The bishops of France declared:

“The Resurrection cannot be considered as a mere subjective experience, nor simply as the living Christ’s ‘invasion’ of the private lives of the apostles. . . .

“It is really the self-same body which the Word of God took from the Virgin Mary by the power of the Spirit, which was crucified and buried, and which was transfigured by the power of the Spirit. Such an affirmation has always scandalized those who claim to determine limits to the power of God and to the freedom of his love….The texts of the Gospels, demonstrating for us the continuity between the burial and the Resurrection, the discovery of the empty tomb, and the sense-perceptible quality of the apparitions, intend to bear witness to the continuity of the buried body and the risen body, `to the glory of God the Father’ (Phil. 2:11)” (L’Osservatore Romano, March 26, 1972).
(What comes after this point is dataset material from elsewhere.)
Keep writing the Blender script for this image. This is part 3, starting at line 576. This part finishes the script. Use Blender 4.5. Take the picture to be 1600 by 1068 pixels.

John Paul II has stressed the physical reality of the risen Christ. In a catechetical address the Pope reaffirmed the immutable meaning of this article of faith:

“To rise again means to return to life in the body. Although transformed, endowed with new qualities and powers,…it is a truly human body. In fact, the risen Christ makes contact with the apostles; they see him, look at him, touch the wounds which remained after the Crucifixion. He not only speaks to them and stays with them, but he also accepts some of their food” (L’Osservatore Romano, February 2, 1988).

As the French bishops pointed out, this unashamedly physical character of Jesus’ Resurrection has scandalized those in whom a worldly spirit of skepticism about miracles has replaced a childlike trust in the power and freedom of God. This simple weakness in faith is the sad reality behind the exegetical sophistries which purport to “reinterpret” our Lord’s Resurrection on the third day.